Editorial: The United States’ history cannot be erased


Cassidy Smith

Editorial Board

It’s no secret that America continues to struggle with systemic racism that was woven into the fabrics of the nation since its founding. Legislators have not stopped trying to sugarcoat and conceal our nation’s daunting, but nonetheless very real history. The attacks on the teaching of our history, specifically relating to race, have made their way into Texas’ K-12 public school classrooms. 

Passed in the 2021 legislative session to take effect on September 1st, HB 3979 aims to restrict how teachers can talk to their students about current events and America’s history of racism. Many conservatives have labeled this as Critical Race Theory, or CRT, an academic philosophy over 40 years old that examines the impact of race and racism on U.S. laws and policies. 

The Eagle’s Eye believes that HB 3979 is a misguided, politically motivated attempt to hinder the understanding of our nation’s history in K-12 classrooms. 

Though none of the bills explicitly name CRT, it’s more than clear that the law is politically motivated by Republican legislators. HB 3979 states that a teacher “may not be compelled to discuss a particular current event or widely debated and currently controversial issue of public policy or social affairs.” 

The wording of the bill is intentionally and purposely broad so as to fit any kind of condition or circumstance, which could simply be that a parent doesn’t like what’s being talked about in the classroom. It doesn’t directly state what is permissible to talk about and what is prohibited, making it very easy to manipulate. Prohibiting what can be talked about in itself is an infringement and violation of our First Amendment right to freedom of speech. 

According to Governor Greg Abbott, HB 3979 is a “strong move” to abolish CRT. However, CRT itself, as a study in academia based in legal theory, is not something that’s taught within K-12 classrooms, but rather within post-secondary institutions. It’s impossible to keep CRT out of K-12 classrooms because it’s not something that’s in them in the first place. The concept of CRT is being misrepresented by Republican legislators, who are labeling any discussion of race or racism as CRT in order to prevent students from learning accurate history. 

Preventing students from learning accurate history through anti-CRT legislation would only be putting students at an academic disadvantage, especially for social studies classes that often require students to interpret and reflect back on historical events from multiple perspectives. Students would not only be missing out on a more rigorous classroom experience, but would also be robbed of their ability to develop their critical thinking and analytical skills. 

Hurting us even more, anti-CRT legislation puts students at an emotional disadvantage. For a minority or student of color, sitting in a U.S. history classroom and completely neglecting the impact of race, completely neglecting all of the pain and hurt that slaves or Native Americans experienced, is going to be distressing and traumatizing. Teaching us to hide our past is only going to make us feel like we need to be ashamed of who we are, both as individuals and as a nation. 

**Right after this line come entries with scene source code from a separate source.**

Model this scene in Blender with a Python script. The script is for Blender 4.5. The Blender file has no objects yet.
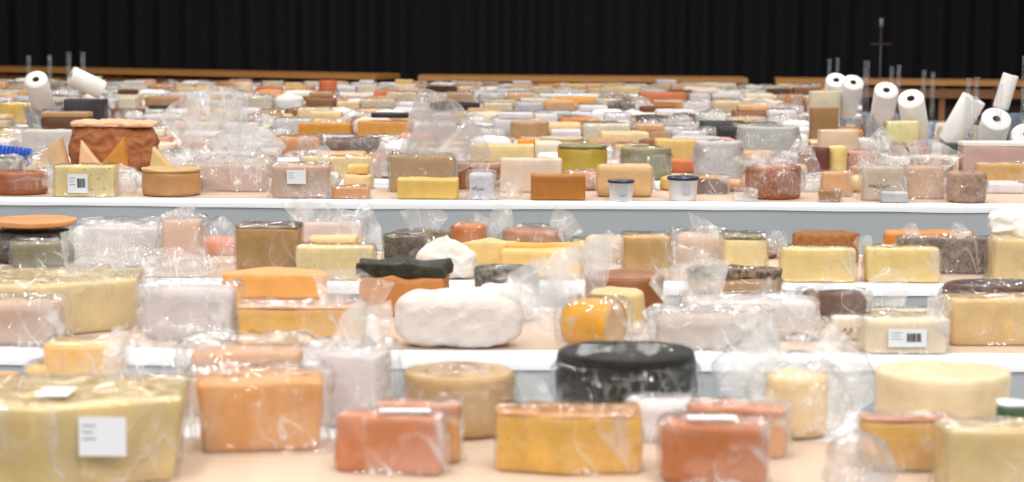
import bpy, bmesh, math, random
from math import sin, cos, pi, tan, atan
from mathutils import Vector, Matrix, noise, Euler

random.seed(7)
C = bpy.context.scene.collection
S = bpy.context.scene

# ------------------------------------------------------------------ camera
F = 2000.0                      # focal length in pixels of the 1024 px wide frame
CAMZ, ZT = 1.57, 0.75           # lens height, table height
cam_d = bpy.data.cameras.new('camera'); cam = bpy.data.objects.new('camera', cam_d); C.objects.link(cam)
cam_d.sensor_width = 36; cam_d.lens = F * 36 / 1024
PITCH = atan(231 / F)
cam.location = (0, 0, CAMZ)
CM = Matrix.Rotation(pi / 2 - PITCH, 4, 'X') @ Matrix.Rotation(math.radians(0.38), 4, 'Z')
cam.rotation_euler = CM.to_euler()
cam_d.clip_end = 200
cam_d.dof.use_dof = True; cam_d.dof.focus_distance = 7.4; cam_d.dof.aperture_fstop = 4.2
S.camera = cam
CI = (Matrix.Translation((0, 0, CAMZ)) @ CM).inverted()

def proj(p):
    q = CI @ Vector(p)
    return 512 + F * q.x / -q.z, 241 - F * q.y / -q.z

def wx(px, Y, z=ZT):            # world x at depth Y seen at column px
    a, b = -8.0, 8.0
    for _ in range(30):
        m = (a + b) / 2
        if proj((m, Y, z))[0] < px: a = m
        else: b = m
    return (a + b) / 2

def wz(px, py, Y):              # world height at depth Y seen at (px, py)
    x = wx(px, Y)
    a, b = -1.0, 3.0
    for _ in range(30):
        m = (a + b) / 2
        if proj((x, Y, m))[1] > py: a = m
        else: b = m
    return (a + b) / 2

# ------------------------------------------------------------------ materials
def lin(hexs):
    r = []
    for i in (0, 2, 4):
        c = int(hexs[i:i + 2], 16) / 255
        r.append(c / 12.92 if c <= .04045 else ((c + .055) / 1.055) ** 2.4)
    return r

def mul(c, k): return tuple(min(.95, max(0, v * k)) for v in c)

MATS = {}
def newmat(name):
    m = bpy.data.materials.new(name); m.use_nodes = True
    nt = m.node_tree; nt.nodes.clear()
    return m, nt
def N(nt, t, **kw):
    n = nt.nodes.new(t)
    for k, v in kw.items():
        if k in n.inputs: n.inputs[k].default_value = v
        else: setattr(n, k, v)
    return n
def noise_node(nt, coord, scale, detail=4, rough=.6):
    n = N(nt, 'ShaderNodeTexNoise'); n.inputs['Scale'].default_value = scale
    n.inputs['Detail'].default_value = detail; n.inputs['Roughness'].default_value = rough
    nt.links.new(coord, n.inputs['Vector']); return n
def ramp(nt, src, p0, c0, p1, c1):
    r = N(nt, 'ShaderNodeValToRGB')
    e = r.color_ramp.elements
    e[0].position = p0; e[0].color = c0; e[1].position = p1; e[1].color = c1
    nt.links.new(src, r.inputs[0]); return r
def v4(c): return (c[0], c[1], c[2], 1)

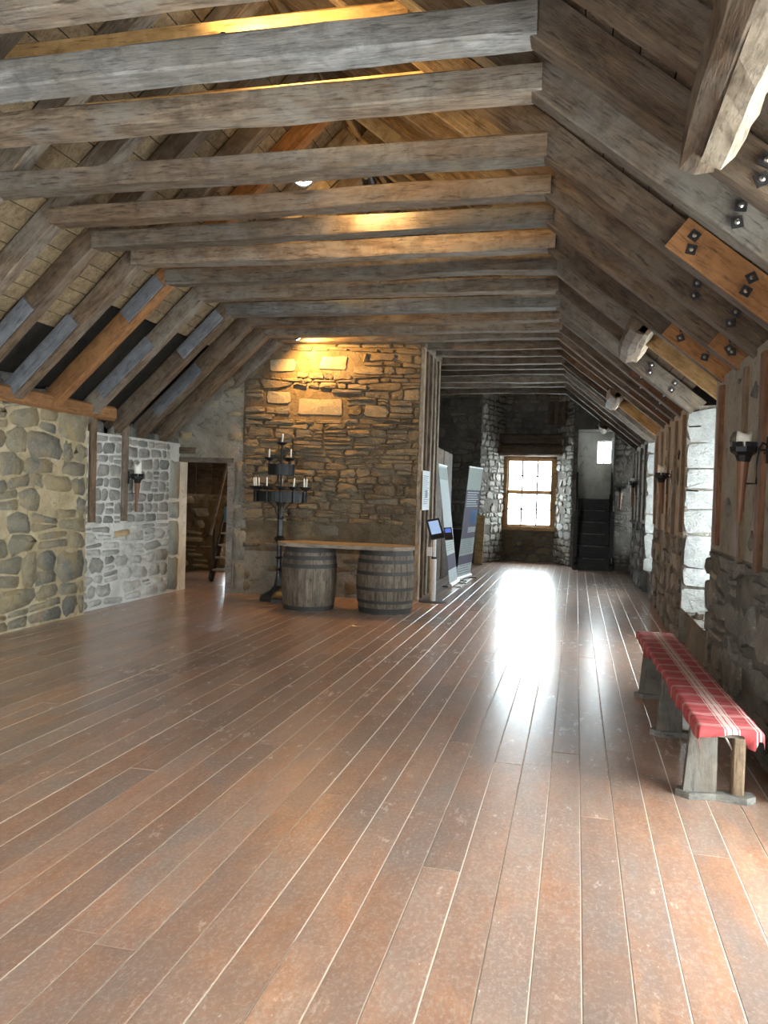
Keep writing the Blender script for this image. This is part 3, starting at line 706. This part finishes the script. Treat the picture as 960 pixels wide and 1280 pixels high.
for i, y in enumerate(TR):
    org = Vector((RIDGE[0], y, 3.62)); rr = random.Random(i*3+1)
    ft = FEAT.get(y) or ('one of the thin closely set ones over the far passage' if False else 'over the far passage beyond the back wall')
    lab = ('%s roof truss from the viewer, %s' % (ORD[i], ft))
    t = tag(empty('roof_truss', org), lab, 'truss', 'oak roof trusses along the hall')
    cm = GREYW if y in (3.70, 8.93) else rr.choice((OLD, OLD, OLDB)); hh_ = rr.uniform(.13, .16); ww = .165
    if y > 11: hh_, ww = .13, .11
    dz = rr.uniform(-.01, .01)
    timber('collar_beam', (-4.13, y, 3.55+hh_/2+dz), (-.24, y, 3.55+hh_/2+dz), ww, hh_, cm, t, rough=.013, origin=org, seg=20, cham=.06)
    # rafters
    n = Vector((SR, 0, 1)).normalized(); dp = .19; wd = .125 if y < 11 else .10
    xe = .52 if y in CUT else 1.17
    top = Vector((RIDGE[0]+.03, y, zr(RIDGE[0]+.03)))+n*dp/2; bot = Vector((xe, y, zr(xe)))+n*dp/2
    rr_ = timber('rafter', top-org*0, bot, wd, dp, OLDB if rr.random() < .6 else OLD, t, up=n, rough=.011, origin=org, seg=16, cham=.07)
    cpt = Vector((-.27, y, 3.55))+n*dp/2; L = bot-cpt
    def wpos(f_, off=0, dy=0): 
        p = cpt+L*f_+n*off; p.y += dy; return p-org
    if y in SPL_R and y not in CUT:
        a, b = SPL_R[y]
        sp = timber('splice', cpt+L*a+Vector((0, -wd/2-.012, 0)), cpt+L*b+Vector((0, -wd/2-.012, 0)), (.03), dp+.01, NEWW if y < 7 else REDW, rr_, up=n, rough=.003)
        sp.matrix_basis = rr_.matrix_basis.inverted() @ (Matrix.Translation(-org) @ sp.matrix_basis)
    if 3.5 < y < 11 and y not in CUT:
        a = SPL_R.get(y, (.58, 1))[0]; dy = -wd/2-(.03 if y in SPL_R else .012)
        for f_, off in ((a+.05, .035), (a+.07, -.035), (a+(.93-a)*.62, .035), (a+(.93-a)*.65, -.04)): put_bolt(rr_, wpos(f_, off, dy))
    n = Vector((-SL, 0, 1)).normalized()
    xe = -4.92 if 11 < y < 13.7 else -5.62 if y > 8.1 else -5.47
    top = Vector((RIDGE[0]-.03, y, zl(RIDGE[0]-.03)))+n*dp/2; bot = Vector((xe, y, zl(xe)))+n*dp/2
    lm = NEWW if y == 7.48 else (OLD if rr.random() < .6 else OLDB)
    rl = timber('rafter', top, bot, wd, dp, lm, t, up=n, rough=.011, origin=org, seg=16, cham=.07)
    if y in SPL_L:
        a, b = SPL_L[y]; cpt = Vector((-4.1, y, 3.55))+n*dp/2; L = bot-cpt
        sp = timber('splice_plate', cpt+L*a+Vector((0, -wd/2-.02, 0)), cpt+L*b+Vector((0, -wd/2-.02, 0)), .02, dp*.8, SLATEP, rl, up=n, rough=.001)
        sp.matrix_basis = rl.matrix_basis.inverted() @ (Matrix.Translation(-org) @ sp.matrix_basis)
    if y in UP:
        timber('upper_tie', (-3.52, y+.09, 4.12), (-.98, y+.09, 4.12), .06, .13, WARMW, t, rough=.006, origin=org)
# trimmer beams carrying the cut rafters over the windows, and the raised rafters behind them
for (y0, y1, lab) in ((1.8, 3.70, 'thick rough trimmer beam with window light painted pale on one face, hanging at the top right corner'), (6.9, 8.45, 'short trimmer beam stub over the second window embrasure'), (11.2, 12.85, 'short trimmer beam stub over the third window embrasure'), (16.2, 17.5, 'small farthest trimmer stub by the alcove window')):
    tb = timber('trimmer_beam', (.50, y0, 2.99), (.50, y1, 2.99), .17, .24, OLDB, None, up=(SR, 0, 1), rough=.03, cham=.25)
    tag(tb, lab, 'beam', 'trimmer beams over the window embrasures')
    L_ = y1-y0; m_ = MB(); v = []; f = []; nn = max(6, int(L_/.12))
    for k in range(nn+1):                                   # pale wood strip paints window light onto the beam's window side
        t = L_*(k/nn)*.9; e = .03*noise.noise((t*5, y0, 0)); q = .02*noise.noise((t*7, y0, 5))
        for (a, b) in ((-.105, -.09+e), (-.112-q, -.02), (-.105+q, .06-e), (-.02, .11), (-.02, -.11)): v.append((t, a, b))
    for k in range(nn):
        for c in range(5): f.append((k*5+c, k*5+(c+1) % 5, (k+1)*5+(c+1) % 5, (k+1)*5+c))
    f.append((0,1,2,3,4)); f.append(tuple(nn*5+c for c in (4,3,2,1,0)))
    sf = mk('painted_lit_face', v, f, STUDW, tb); sf['label'] = 'pale strip painted as window light'
for y in (7.42, 12.25):
    n = Vector((SR, 0, 1)).normalized(); a = Vector((.56, y, zr(.56)))+n*.09; b = Vector((1.2, y, zr(1.2)))+n*.09
    timber('cheek_rafter', a, b, .06, .22, WARMW, ceiling, up=n, rough=.004)
# roof lamps
def spot_lamp(loc, aim, label, power, ang, col=(1, .62, .2), k=1.0):
    e = tag(empty('roof_lamp', loc), label, 'lamp'); d = Vector(aim)-Vector(loc); q = d.to_track_quat('Z', 'Y').to_matrix().to_4x4()
    m_ = MB(); m_.lathe([(.03*k,-.09),(.045*k,-.08),(.05*k,0),(.055*k,.02)], 14); o = m_.build('lamp_body', IRON, e); o.matrix_basis = q
    m_ = MB(); m_.lathe([(.046*k,.018),(.046*k,.026)], 14); o = m_.build('lamp_lens', LAMP, e); o.matrix_basis = q
    m_ = MB(); m_.tube([(0,0,0), (0,0,-.07)], .008); m_.build('bracket', IRON, e)
    dn = d.normalized()*.07
    warm_lamp(Vector(loc)+dn, aim, power, col, spot=ang, parent=e)
spot_lamp((-3.75, 10.33, 3.585), (-3.2, 10.95, 2.7), 'small warm spot lamp above the tenth collar washing the back wall', 58, 165, (1, .52, .13))
spot_lamp((-1.98, 5.47, 3.76), (-1.5, 4.3, 3.5), 'bright roof lamp glaring between two collar beams', 12, 120, (1, .75, .4), 1.7)
spot_lamp((-1.6, 5.88, 3.84), (-1.6, 6.6, 3.6), 'warm lamp behind the seventh collar lighting the next collar face', 14, 165, (1, .55, .15))
spot_lamp((-1.9, 3.98, 3.86), (-1.6, 4.35, 4.4), 'warm uplight on the fourth collar', 22, 150)
spot_lamp((-1.9, 4.72, 3.86), (-1.6, 5.1, 4.4), 'warm uplight on the fifth collar', 22, 150)
spot_lamp((-3.2, 8.5, 3.86), (-2.6, 8.8, 4.5), 'warm uplight farther along the roof', 25, 150)

# ------------------------------------------------------------------ stud partition and plank screen beside the passage
sp = empty('stud_partition', (-2.13, 11.05, 0), label='tall partition of pale wooden studs closing the right end of the stone wall', cat='partition')
for i, dy in enumerate((.05, .36, .68, 1.0, 1.3)):
    timber('stud', (-.03, dy, 0), (-.03, dy, 3.55), .10 if i else .11, .07, STUDW if i != 1 else POSTW, sp, up=(1, 0, 0), rough=.004)
boxo('backing_board', (-.12, .1, 0), (-.07, 1.4, 3.55), OLDB, sp)
timber('top_plate', (-.04, 0, 3.6), (-.04, 1.4, 3.6), .1, .1, OLD, sp)
ps = empty('plank_screen', (-2.31, 12.45, 0), label='head-high screen of wide upright brown planks behind the two banners', cat='screen')
for i in range(5):
    boxo('plank', (-.02, i*.5, .01), (.02+.006*(i % 2), i*.5+.49, 2.3-.01*i), TABLEW if False else POSTW, ps)
tag(boxo('wall_passage', (-3.3, 12.45, 0), (-3.2, 17.6, 4.2), MO_RL), kind='structure')
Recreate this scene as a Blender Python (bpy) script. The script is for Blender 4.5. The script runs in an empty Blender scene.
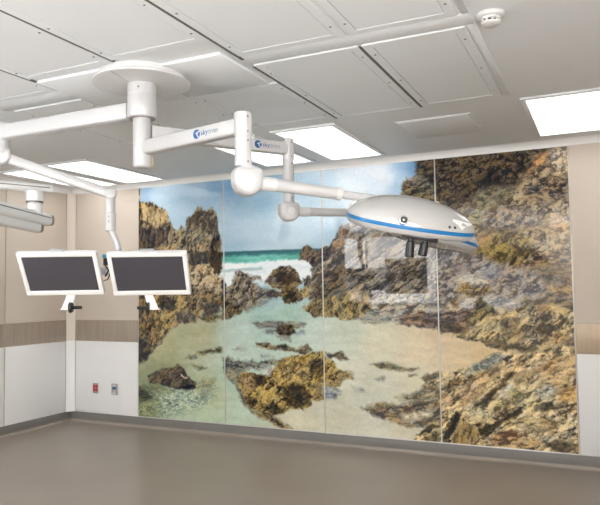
import bpy, bmesh, math, random
import numpy as np
from math import sin, cos, pi, radians, atan2
from mathutils import Vector, Matrix
SC = bpy.context.scene
COL = SC.collection
V = Vector

# ------------------------------------------------------------------ materials
def new_mat(name):
    m = bpy.data.materials.new(name); m.use_nodes = True
    nt = m.node_tree
    return m, nt, nt.nodes['Principled BSDF']
def plain(name, col, rough=.4, metal=0., coat=0., var=.03, scale=6., bump=0., bscale=60., spec=.5):
    """procedural paint: colour with a little mottling and a fine bump"""
    m, nt, b = new_mat(name)
    tc = nt.nodes.new('ShaderNodeTexCoord')
    n = nt.nodes.new('ShaderNodeTexNoise'); n.inputs['Scale'].default_value = scale; n.inputs['Detail'].default_value = 4
    nt.links.new(tc.outputs['Object'], n.inputs['Vector'])
    r = nt.nodes.new('ShaderNodeValToRGB')
    r.color_ramp.elements[0].position = .3; r.color_ramp.elements[1].position = .7
    r.color_ramp.elements[0].color = tuple(c*(1-var) for c in col)+(1,)
    r.color_ramp.elements[1].color = tuple(min(1, c*(1+var)) for c in col)+(1,)
    nt.links.new(n.outputs['Fac'], r.inputs['Fac'])
    nt.links.new(r.outputs['Color'], b.inputs['Base Color'])
    b.inputs['Roughness'].default_value = rough; b.inputs['Metallic'].default_value = metal
    b.inputs['Coat Weight'].default_value = coat; b.inputs['Coat Roughness'].default_value = .05
    b.inputs['Specular IOR Level'].default_value = spec
    if bump:
        n2 = nt.nodes.new('ShaderNodeTexNoise'); n2.inputs['Scale'].default_value = bscale; n2.inputs['Detail'].default_value = 3
        nt.links.new(tc.outputs['Object'], n2.inputs['Vector'])
        bp = nt.nodes.new('ShaderNodeBump'); bp.inputs['Strength'].default_value = bump; bp.inputs['Distance'].default_value = .01
        nt.links.new(n2.outputs['Fac'], bp.inputs['Height']); nt.links.new(bp.outputs['Normal'], b.inputs['Normal'])
    return m
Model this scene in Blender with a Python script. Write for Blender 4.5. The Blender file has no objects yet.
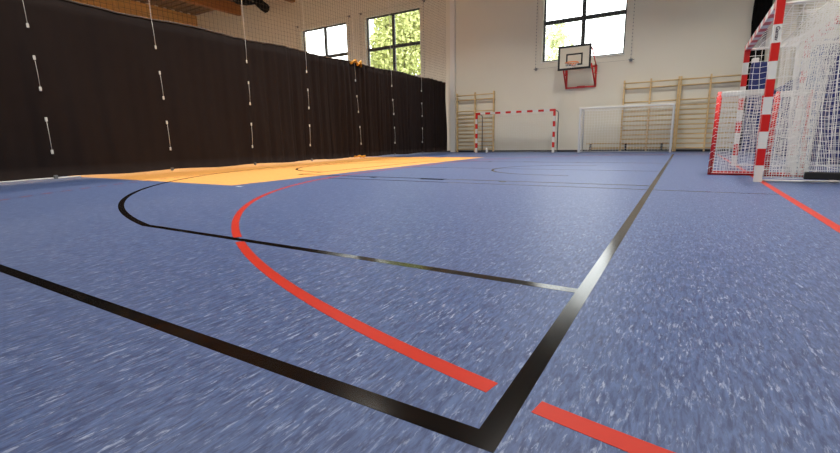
import bpy, math, random
from mathutils import Vector, Matrix
random.seed(7)
C = bpy.context.scene.collection
SC = bpy.context.scene
PI = math.pi

# ------------------------------------------------------------------ materials
def lin(c):
    return tuple((v/255/12.92 if v/255 <= .04045 else ((v/255+.055)/1.055)**2.4) for v in c) + (1,)

def mat(name, col, rough=.6, spec=.5, metal=0., noise=0., nscale=20., sheen=0., bump=0.):
    m = bpy.data.materials.new(name); m.use_nodes = True
    nt = m.node_tree; b = nt.nodes['Principled BSDF']
    b.inputs['Roughness'].default_value = rough
    b.inputs['Specular IOR Level'].default_value = spec
    b.inputs['Metallic'].default_value = metal
    if sheen: b.inputs['Sheen Weight'].default_value = sheen
    c = lin(col)
    b.inputs['Base Color'].default_value = c
    if noise or bump:
        tc = nt.nodes.new('ShaderNodeTexCoord'); n = nt.nodes.new('ShaderNodeTexNoise')
        n.inputs['Scale'].default_value = nscale; n.inputs['Detail'].default_value = 4
        nt.links.new(tc.outputs['Object'], n.inputs['Vector'])
        r = nt.nodes.new('ShaderNodeMapRange')
        r.inputs['To Min'].default_value = 1-noise; r.inputs['To Max'].default_value = 1+noise
        nt.links.new(n.outputs['Fac'], r.inputs['Value'])
        mx = nt.nodes.new('ShaderNodeVectorMath'); mx.operation = 'SCALE'
        mx.inputs[0].default_value = c[:3]
        nt.links.new(r.outputs['Result'], mx.inputs['Scale'])
        nt.links.new(mx.outputs['Vector'], b.inputs['Base Color'])
        if bump:
            bp = nt.nodes.new('ShaderNodeBump'); bp.inputs['Strength'].default_value = bump
            bp.inputs['Distance'].default_value = .01
            nt.links.new(n.outputs['Fac'], bp.inputs['Height']); nt.links.new(bp.outputs['Normal'], b.inputs['Normal'])
    return m

def lino(name, dark, mid, light, rough):
    """marbled linoleum: streaks that run along the hall (+Y)"""
    m = bpy.data.materials.new(name); m.use_nodes = True
    nt = m.node_tree; N = nt.nodes.new; L = nt.links.new
    b = nt.nodes['Principled BSDF']
    b.inputs['Roughness'].default_value = rough
    b.inputs['Specular IOR Level'].default_value = .5
    geo = N('ShaderNodeNewGeometry')
    def noise(sx, sy, detail, off, rot=0.):
        mp = N('ShaderNodeMapping'); mp.inputs['Scale'].default_value = (sx, sy, 1)
        mp.inputs['Location'].default_value = (off, off*.7, 0); mp.inputs['Rotation'].default_value = (0, 0, rot)
        L(geo.outputs['Position'], mp.inputs['Vector'])
        n = N('ShaderNodeTexNoise'); n.inputs['Scale'].default_value = 1; n.inputs['Detail'].default_value = detail
        n.inputs['Roughness'].default_value = .68
        n.inputs['Distortion'].default_value = .6
        L(mp.outputs['Vector'], n.inputs['Vector']); return n.outputs['Fac']
    def ramp(fac, a, c):
        r = N('ShaderNodeMapRange'); r.inputs['From Min'].default_value = a; r.inputs['From Max'].default_value = c
        L(fac, r.inputs['Value']); return r.outputs['Result']
    def mix(fac, a, c):
        x = N('ShaderNodeMix'); x.data_type = 'RGBA'
        L(fac, x.inputs['Factor'])
        for s, i in ((a, 6), (c, 7)):
            if isinstance(s, tuple): x.inputs[i].default_value = s
            else: L(s, x.inputs[i])
        return x.outputs[2]
    def mul(a, c):
        x = N('ShaderNodeMath'); x.operation = 'MULTIPLY'; x.use_clamp = True
        L(a, x.inputs[0])
        if isinstance(c, float): x.inputs[1].default_value = c
        else: L(c, x.inputs[1])
        return x.outputs[0]
    base = mix(ramp(noise(76, 15, 8, 3.), .38, .62), lin(dark), lin(mid))
    fl = ramp(noise(112, 22, 8, 11.), .52, .63)
    patch = ramp(noise(36, 8, 4, 31.), .42, .64)
    c1 = mix(mul(mul(fl, patch), .85), base, lin(light))
    dk = ramp(noise(108, 22, 7, 57.), .55, .68)
    c2 = mix(mul(dk, .55), c1, tuple(v*.55 for v in lin(dark)[:3])+(1,))
    L(c2, b.inputs['Base Color'])
    bp = N('ShaderNodeBump'); bp.inputs['Strength'].default_value = .06; bp.inputs['Distance'].default_value = .002
    L(fl, bp.inputs['Height']); L(bp.outputs['Normal'], b.inputs['Normal'])
    return m

def wood(name, a, c, rough=.5, scale=(2, 2, 25), seam=None):
    m = bpy.data.materials.new(name); m.use_nodes = True
    nt = m.node_tree; N = nt.nodes.new; L = nt.links.new
    b = nt.nodes['Principled BSDF']; b.inputs['Roughness'].default_value = rough
    tc = N('ShaderNodeTexCoord'); mp = N('ShaderNodeMapping'); mp.inputs['Scale'].default_value = scale
    L(tc.outputs['Object'], mp.inputs['Vector'])
    n = N('ShaderNodeTexNoise'); n.inputs['Scale'].default_value = 1.5; n.inputs['Detail'].default_value = 5
    n.inputs['Distortion'].default_value = .8
    L(mp.outputs['Vector'], n.inputs['Vector'])
    r = N('ShaderNodeValToRGB'); r.color_ramp.elements[0].color = lin(a); r.color_ramp.elements[1].color = lin(c)
    r.color_ramp.elements[0].position = .3; r.color_ramp.elements[1].position = .7
    L(n.outputs['Fac'], r.inputs['Fac']); L(r.outputs['Color'], b.inputs['Base Color'])
    return m

def glass_mat():
    m = bpy.data.materials.new('window_glass'); m.use_nodes = True
    nt = m.node_tree; nt.nodes.clear(); N = nt.nodes.new; L = nt.links.new
    o = N('ShaderNodeOutputMaterial'); mx = N('ShaderNodeMixShader'); t = N('ShaderNodeBsdfTransparent')
    g = N('ShaderNodeBsdfGlossy'); g.inputs['Roughness'].default_value = .02
    fr = N('ShaderNodeFresnel'); fr.inputs['IOR'].default_value = 1.3
    t.inputs['Color'].default_value = (.95, .97, .96, 1)
    L(fr.outputs[0], mx.inputs[0]); L(t.outputs[0], mx.inputs[1]); L(g.outputs[0], mx.inputs[2]); L(mx.outputs[0], o.inputs[0])
    return m

def emit(name, col, s):
    m = bpy.data.materials.new(name); m.use_nodes = True
    b = m.node_tree.nodes['Principled BSDF']
    b.inputs['Emission Color'].default_value = lin(col); b.inputs['Emission Strength'].default_value = s
    return m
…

While Republican legislators fear that CRT is going to be a way to instill feelings of guilt and ideas of self-demoralization within white students, what they don’t realize is that a teacher would never intentionally make a student feel guilty, especially not for something that happened in the past. No teacher would ever tell a white student that slavery is their fault. If Republican legislators are fearful of what they think is going on in a classroom – teachers pointing fingers at students – then they should take a step into one of our classrooms and watch our teachers in action, preserving the accounts of our nation’s history while providing a challenging curriculum and pushing students to their academic potentials. 

Teachers shouldn’t have to come to work questioning if today is the day that they’re going to lose their jobs, or even worse, be unable to further pursue their careers that they’ve worked incredibly hard for. It is the teachers’ responsibilities and professional obligations to make sure that students enter the real world not just aware of our nation’s history, but also as well-rounded adults, both of which go hand in hand. When teachers are prevented from doing their jobs, students will no longer enter the real world with the right set of skills that they’ll need to succeed, thus harming the future of our nation. 

Regardless of the color of your skin, our nation’s historical wrongdoings aren’t going to be something that anybody enjoys talking about or takes pride in. Talking about Jim Crow laws or about the nature of slavery or about the genocide of Native Americans isn’t supposed to be comfortable for anybody. But it’s something that must be talked about so as to not allow history to repeat itself. We can’t turn back time and change or erase the past, but what we can do is learn from our nation’s mistakes and do better. 

We believe that the way to do better, the way to “form a more perfect Union” as our founders once said, is to come together as a nation and reflect upon our history. It is imperative to realize that pitting us against each other based on our skin color isn’t going to get us anywhere. Rather, we believe in coming together to perpetuate and amplify the voices of the past in an effort to improve our future.